DATA -
════════════════════
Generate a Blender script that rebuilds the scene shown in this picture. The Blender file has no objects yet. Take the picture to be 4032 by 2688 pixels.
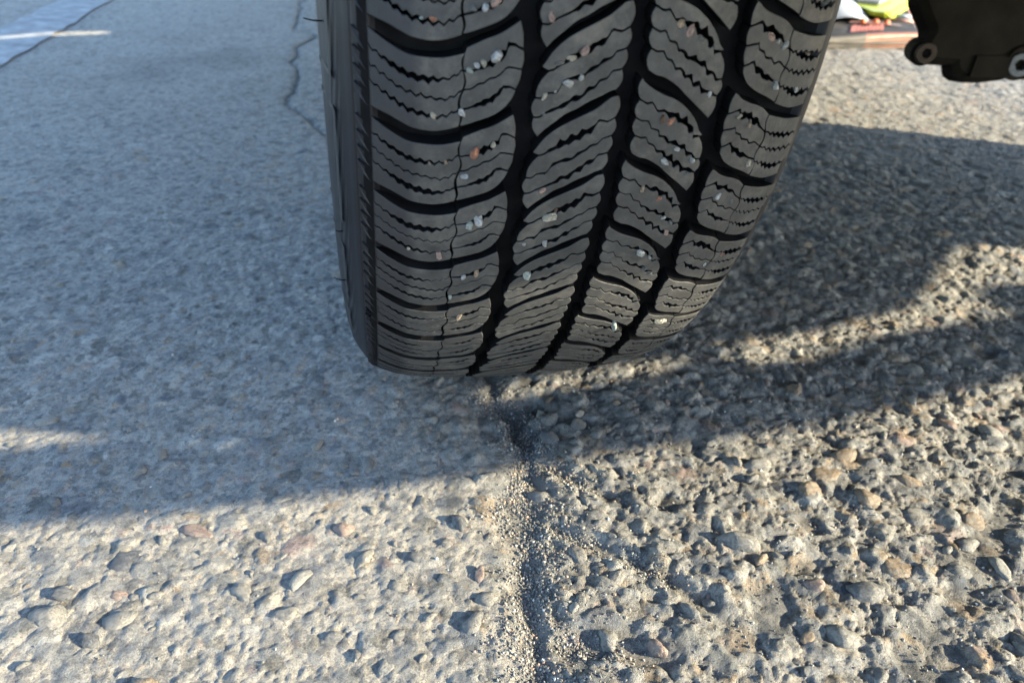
import bpy, bmesh, math, random
import numpy as np
from mathutils import Matrix, Vector
random.seed(7); rng = np.random.default_rng(11)
S = bpy.context.scene
# ------------------------------------------------------------ camera, light, exposure
AX = 0.310                                   # height of the axle
CAM = (-0.09218, -0.58800, 0.33718)
CM = [[0.98112, 0.18709, 0.04894], [-0.18442, 0.82905, 0.52788], [0.05819, -0.52695, 0.84790]]
cd = bpy.data.cameras.new('camera'); cam = bpy.data.objects.new('camera', cd); S.collection.objects.link(cam)
cam.matrix_world = Matrix(((CM[0][0], CM[0][2], -CM[0][1], CAM[0]), (CM[1][0], CM[1][2], -CM[1][1], CAM[1]),
                           (CM[2][0], CM[2][2], -CM[2][1], CAM[2]), (0, 0, 0, 1)))
cd.sensor_width = 36; cd.lens = 26.49; cd.clip_start = 0.01; cd.clip_end = 500
cd.dof.use_dof = True; cd.dof.focus_distance = 0.40; cd.dof.aperture_fstop = 11
S.camera = cam
SUN = Vector((0.905, -0.425, math.tan(math.radians(20)))).normalized()
w = bpy.data.worlds.new('World'); S.world = w; w.use_nodes = True
nt = w.node_tree; bg = nt.nodes['Background']; sky = nt.nodes.new('ShaderNodeTexSky')
sky.sky_type = 'NISHITA'; sky.sun_disc = False; sky.sun_elevation = math.radians(20)
sky.sun_rotation = math.atan2(SUN.x, SUN.y); sky.air_density = 1.0; sky.dust_density = 0.5; sky.ozone_density = 2.2
nt.links.new(sky.outputs[0], bg.inputs[0]); bg.inputs[1].default_value = 0.15
sd = bpy.data.lights.new('sun', 'SUN'); sd.energy = 3.8; sd.angle = math.radians(0.53); sd.color = (1.0, 0.90, 0.66)
so = bpy.data.objects.new('sun', sd); S.collection.objects.link(so); so.rotation_euler = SUN.to_track_quat('Z', 'Y').to_euler()
S.view_settings.view_transform = 'Standard'; S.view_settings.look = 'None'
S.view_settings.exposure = 2.42; S.view_settings.gamma = 1; S.view_settings.use_curve_mapping = False

# ------------------------------------------------------------ helpers
def link(o, parent=None):
    S.collection.objects.link(o)
    if parent: o.parent = parent
    return o
def mesh_obj(name, verts, faces, mat=None, parent=None, smooth=False, mats=None, mi=None):
    m = bpy.data.meshes.new(name)
    v = np.asarray(verts, dtype=np.float32).reshape(-1, 3)
    if isinstance(faces, np.ndarray):
        k = faces.shape[1]; n = len(faces)
        m.vertices.add(len(v)); m.vertices.foreach_set('co', v.ravel())
        m.loops.add(n*k); m.loops.foreach_set('vertex_index', faces.astype(np.int32).ravel())
        m.polygons.add(n); m.polygons.foreach_set('loop_start', np.arange(0, n*k, k, dtype=np.int32))
        m.polygons.foreach_set('loop_total', np.full(n, k, dtype=np.int32))
        m.update(calc_edges=True)
    else:
        m.from_pydata([tuple(p) for p in v], [], faces)
    for x in (mats or [mat]): m.materials.append(x)
    if mi is not None: m.polygons.foreach_set('material_index', np.asarray(mi, dtype=np.int32))
    m.polygons.foreach_set('use_smooth', np.full(len(m.polygons), smooth))
    m.update()
    return link(bpy.data.objects.new(name, m), parent)
def tag(o, label=None, cat=None, group=None, kind=None):
    for k, val in (('label', label), ('category', cat), ('group', group), ('kind', kind)):
        if val: o[k] = val
    return o
def empty(name, loc=(0, 0, 0)):
    e = bpy.data.objects.new(name, None); e.location = loc; e.empty_display_size = .05; return link(e)
def gridf(nr, nc, wrap=False):
    i = np.arange(nr-1)[:, None]; j = np.arange(nc-1 if not wrap else nc)[None, :]; j2 = (j+1) % nc
    return np.stack([i*nc+j, i*nc+j2, (i+1)*nc+j2, (i+1)*nc+j], -1).reshape(-1, 4)
def bm_obj(name, bm, mat, parent=None, smooth=False):
    m = bpy.data.meshes.new(name); bm.to_mesh(m); bm.free(); m.materials.append(mat)
    m.polygons.foreach_set('use_smooth', np.full(len(m.polygons), smooth)); return link(bpy.data.objects.new(name, m), parent)
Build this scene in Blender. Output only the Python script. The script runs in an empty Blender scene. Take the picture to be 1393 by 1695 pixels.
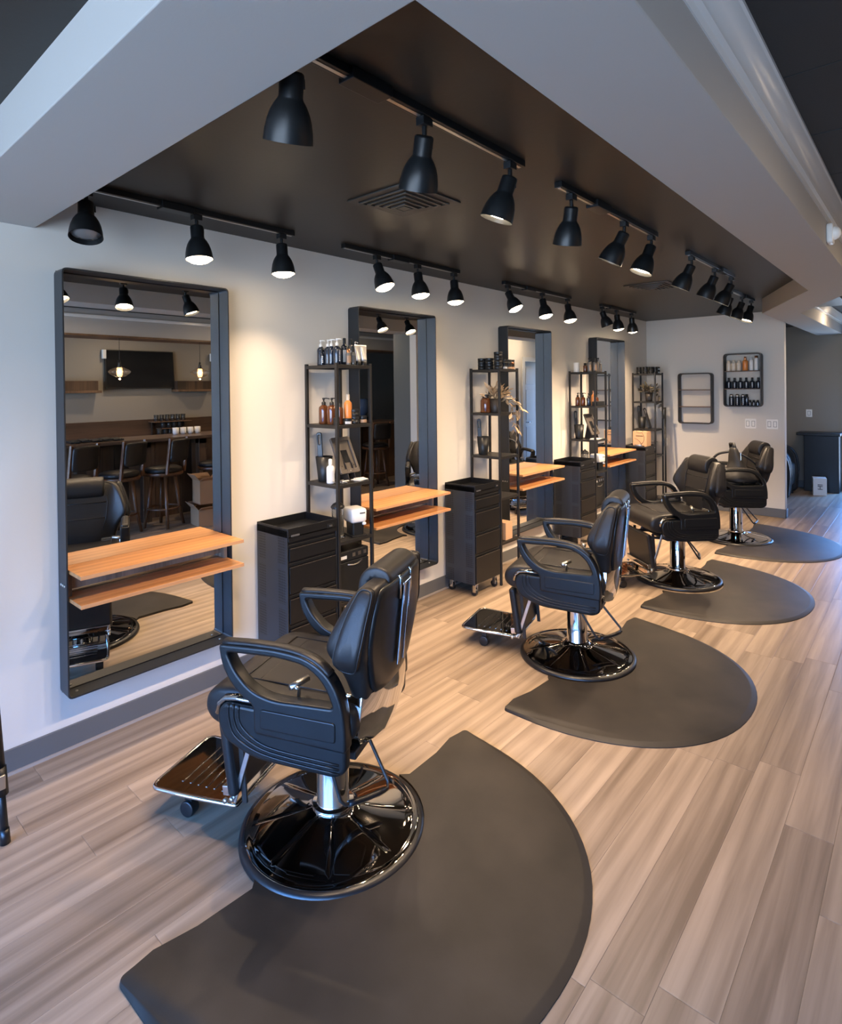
import bpy, bmesh, math, random
from mathutils import Vector, Matrix, Euler
random.seed(7)
S = bpy.context.scene
PI = math.pi
# ------------------------------------------------------------------ camera
cd = bpy.data.cameras.new('camera'); cam = bpy.data.objects.new('camera', cd); S.collection.objects.link(cam)
S.camera = cam
F = 963.2
cd.sensor_fit = 'HORIZONTAL'; cd.sensor_width = 36.0; cd.lens = 36.0*F/1393.0
cd.shift_x = 0.0; cd.shift_y = -(847.5-646.65)/1393.0
cd.clip_start = 0.05; cd.clip_end = 100
_y, _p, _r = math.radians(41.205), math.radians(-0.386), math.radians(-0.652)
fw = Vector((-math.sin(_y)*math.cos(_p), math.cos(_y)*math.cos(_p), math.sin(_p)))
r0 = Vector((math.cos(_y), math.sin(_y), 0)); u0 = r0.cross(fw)
rr = r0*math.cos(_r)+u0*math.sin(_r); uu = -r0*math.sin(_r)+u0*math.cos(_r)
cam.matrix_world = Matrix(((rr.x, uu.x, -fw.x, 2.904), (rr.y, uu.y, -fw.y, 0.0), (rr.z, uu.z, -fw.z, 1.6), (0, 0, 0, 1)))
# ------------------------------------------------------------------ world (daylight through the shop windows)
W = bpy.data.worlds.new('world'); S.world = W; W.use_nodes = True
nt = W.node_tree; bg = nt.nodes['Background']
tc = nt.nodes.new('ShaderNodeTexCoord'); sx = nt.nodes.new('ShaderNodeSeparateXYZ'); cr = nt.nodes.new('ShaderNodeValToRGB')
nt.links.new(tc.outputs['Generated'], sx.inputs[0]); nt.links.new(sx.outputs['Z'], cr.inputs[0])
cr.color_ramp.elements[0].position = 0.0; cr.color_ramp.elements[0].color = (0.20, 0.25, 0.32, 1)
cr.color_ramp.elements[1].position = 0.35; cr.color_ramp.elements[1].color = (0.10, 0.36, 1.0, 1)
nt.links.new(cr.outputs[0], bg.inputs[0]); bg.inputs[1].default_value = 33.0
LAMP_W, LAMP_COL = 50.0, (1.0, 0.72, 0.47)
S.view_settings.view_transform = 'Standard'; S.view_settings.look = 'None'
S.view_settings.exposure = 0.26; S.view_settings.gamma = 1.0; S.view_settings.use_curve_mapping = False
S.cycles.max_bounces = 8; S.cycles.glossy_bounces = 6; S.cycles.transmission_bounces = 6; S.cycles.diffuse_bounces = 4
S.cycles.caustics_reflective = False; S.cycles.caustics_refractive = False; S.cycles.sample_clamp_indirect = 6.0
def portal(name, loc, rot, sxx, syy):
    l = bpy.data.lights.new(name, 'AREA'); l.shape = 'RECTANGLE'; l.size = sxx; l.size_y = syy; l.cycles.is_portal = True
    o = bpy.data.objects.new(name, l); o.location = loc; o.rotation_euler = rot; S.collection.objects.link(o)
portal('window_portal', (3.1, -2.99, 1.3), (PI/2, 0, 0), 5.8, 2.2)
portal('door_portal', (2.24, 10.49, 1.05), (-PI/2, 0, 0), 0.55, 2.0)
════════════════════
PROBLEM REQUIREMENTS - Every line of the material is to be quoted exactly, with no pictures carried over.

TASK ANSWER -
Generate a Blender script that rebuilds the scene shown in this picture. The Blender file has no objects yet. Take the picture to be 4032 by 2688 pixels.
import bpy, bmesh, math, random
import numpy as np
from mathutils import Matrix, Vector
random.seed(7); rng = np.random.default_rng(11)
S = bpy.context.scene
# ------------------------------------------------------------ camera, light, exposure
AX = 0.310                                   # height of the axle
CAM = (-0.09218, -0.58800, 0.33718)
CM = [[0.98112, 0.18709, 0.04894], [-0.18442, 0.82905, 0.52788], [0.05819, -0.52695, 0.84790]]
cd = bpy.data.cameras.new('camera'); cam = bpy.data.objects.new('camera', cd); S.collection.objects.link(cam)
cam.matrix_world = Matrix(((CM[0][0], CM[0][2], -CM[0][1], CAM[0]), (CM[1][0], CM[1][2], -CM[1][1], CAM[1]),
                           (CM[2][0], CM[2][2], -CM[2][1], CAM[2]), (0, 0, 0, 1)))
cd.sensor_width = 36; cd.lens = 26.49; cd.clip_start = 0.01; cd.clip_end = 500
cd.dof.use_dof = True; cd.dof.focus_distance = 0.40; cd.dof.aperture_fstop = 11
S.camera = cam
SUN = Vector((0.905, -0.425, math.tan(math.radians(20)))).normalized()
w = bpy.data.worlds.new('World'); S.world = w; w.use_nodes = True
nt = w.node_tree; bg = nt.nodes['Background']; sky = nt.nodes.new('ShaderNodeTexSky')
sky.sky_type = 'NISHITA'; sky.sun_disc = False; sky.sun_elevation = math.radians(20)
sky.sun_rotation = math.atan2(SUN.x, SUN.y); sky.air_density = 1.0; sky.dust_density = 0.5; sky.ozone_density = 2.2
nt.links.new(sky.outputs[0], bg.inputs[0]); bg.inputs[1].default_value = 0.15
sd = bpy.data.lights.new('sun', 'SUN'); sd.energy = 3.8; sd.angle = math.radians(0.53); sd.color = (1.0, 0.90, 0.66)
so = bpy.data.objects.new('sun', sd); S.collection.objects.link(so); so.rotation_euler = SUN.to_track_quat('Z', 'Y').to_euler()
S.view_settings.view_transform = 'Standard'; S.view_settings.look = 'None'
S.view_settings.exposure = 2.42; S.view_settings.gamma = 1; S.view_settings.use_curve_mapping = False

# ------------------------------------------------------------ helpers
def link(o, parent=None):
    S.collection.objects.link(o)
    if parent: o.parent = parent
    return o
def mesh_obj(name, verts, faces, mat=None, parent=None, smooth=False, mats=None, mi=None):
    m = bpy.data.meshes.new(name)
    v = np.asarray(verts, dtype=np.float32).reshape(-1, 3)
    if isinstance(faces, np.ndarray):
        k = faces.shape[1]; n = len(faces)
        m.vertices.add(len(v)); m.vertices.foreach_set('co', v.ravel())
        m.loops.add(n*k); m.loops.foreach_set('vertex_index', faces.astype(np.int32).ravel())
        m.polygons.add(n); m.polygons.foreach_set('loop_start', np.arange(0, n*k, k, dtype=np.int32))
        m.polygons.foreach_set('loop_total', np.full(n, k, dtype=np.int32))
        m.update(calc_edges=True)
    else:
        m.from_pydata([tuple(p) for p in v], [], faces)
    for x in (mats or [mat]): m.materials.append(x)
    if mi is not None: m.polygons.foreach_set('material_index', np.asarray(mi, dtype=np.int32))
    m.polygons.foreach_set('use_smooth', np.full(len(m.polygons), smooth))
    m.update()
    return link(bpy.data.objects.new(name, m), parent)
def tag(o, label=None, cat=None, group=None, kind=None):
    for k, val in (('label', label), ('category', cat), ('group', group), ('kind', kind)):
        if val: o[k] = val
    return o
def empty(name, loc=(0, 0, 0)):
    e = bpy.data.objects.new(name, None); e.location = loc; e.empty_display_size = .05; return link(e)
def gridf(nr, nc, wrap=False):
    i = np.arange(nr-1)[:, None]; j = np.arange(nc-1 if not wrap else nc)[None, :]; j2 = (j+1) % nc
    return np.stack([i*nc+j, i*nc+j2, (i+1)*nc+j2, (i+1)*nc+j], -1).reshape(-1, 4)
def bm_obj(name, bm, mat, parent=None, smooth=False):
    m = bpy.data.meshes.new(name); bm.to_mesh(m); bm.free(); m.materials.append(mat)
    m.polygons.foreach_set('use_smooth', np.full(len(m.polygons), smooth)); return link(bpy.data.objects.new(name, m), parent)
Build this scene in Blender. Output only the Python script. The script runs in an empty Blender scene. Take the picture to be 1393 by 1695 pixels.
import bpy, bmesh, math, random
from mathutils import Vector, Matrix, Euler
random.seed(7)
S = bpy.context.scene
PI = math.pi
# ------------------------------------------------------------------ camera
cd = bpy.data.cameras.new('camera'); cam = bpy.data.objects.new('camera', cd); S.collection.objects.link(cam)
S.camera = cam
F = 963.2
cd.sensor_fit = 'HORIZONTAL'; cd.sensor_width = 36.0; cd.lens = 36.0*F/1393.0
cd.shift_x = 0.0; cd.shift_y = -(847.5-646.65)/1393.0
cd.clip_start = 0.05; cd.clip_end = 100
_y, _p, _r = math.radians(41.205), math.radians(-0.386), math.radians(-0.652)
fw = Vector((-math.sin(_y)*math.cos(_p), math.cos(_y)*math.cos(_p), math.sin(_p)))
r0 = Vector((math.cos(_y), math.sin(_y), 0)); u0 = r0.cross(fw)
rr = r0*math.cos(_r)+u0*math.sin(_r); uu = -r0*math.sin(_r)+u0*math.cos(_r)
cam.matrix_world = Matrix(((rr.x, uu.x, -fw.x, 2.904), (rr.y, uu.y, -fw.y, 0.0), (rr.z, uu.z, -fw.z, 1.6), (0, 0, 0, 1)))
# ------------------------------------------------------------------ world (daylight through the shop windows)
W = bpy.data.worlds.new('world'); S.world = W; W.use_nodes = True
nt = W.node_tree; bg = nt.nodes['Background']
tc = nt.nodes.new('ShaderNodeTexCoord'); sx = nt.nodes.new('ShaderNodeSeparateXYZ'); cr = nt.nodes.new('ShaderNodeValToRGB')
nt.links.new(tc.outputs['Generated'], sx.inputs[0]); nt.links.new(sx.outputs['Z'], cr.inputs[0])
cr.color_ramp.elements[0].position = 0.0; cr.color_ramp.elements[0].color = (0.20, 0.25, 0.32, 1)
cr.color_ramp.elements[1].position = 0.35; cr.color_ramp.elements[1].color = (0.10, 0.36, 1.0, 1)
nt.links.new(cr.outputs[0], bg.inputs[0]); bg.inputs[1].default_value = 33.0
LAMP_W, LAMP_COL = 50.0, (1.0, 0.72, 0.47)
S.view_settings.view_transform = 'Standard'; S.view_settings.look = 'None'
S.view_settings.exposure = 0.26; S.view_settings.gamma = 1.0; S.view_settings.use_curve_mapping = False
S.cycles.max_bounces = 8; S.cycles.glossy_bounces = 6; S.cycles.transmission_bounces = 6; S.cycles.diffuse_bounces = 4
S.cycles.caustics_reflective = False; S.cycles.caustics_refractive = False; S.cycles.sample_clamp_indirect = 6.0
def portal(name, loc, rot, sxx, syy):
    l = bpy.data.lights.new(name, 'AREA'); l.shape = 'RECTANGLE'; l.size = sxx; l.size_y = syy; l.cycles.is_portal = True
    o = bpy.data.objects.new(name, l); o.location = loc; o.rotation_euler = rot; S.collection.objects.link(o)
portal('window_portal', (3.1, -2.99, 1.3), (PI/2, 0, 0), 5.8, 2.2)
portal('door_portal', (2.24, 10.49, 1.05), (-PI/2, 0, 0), 0.55, 2.0)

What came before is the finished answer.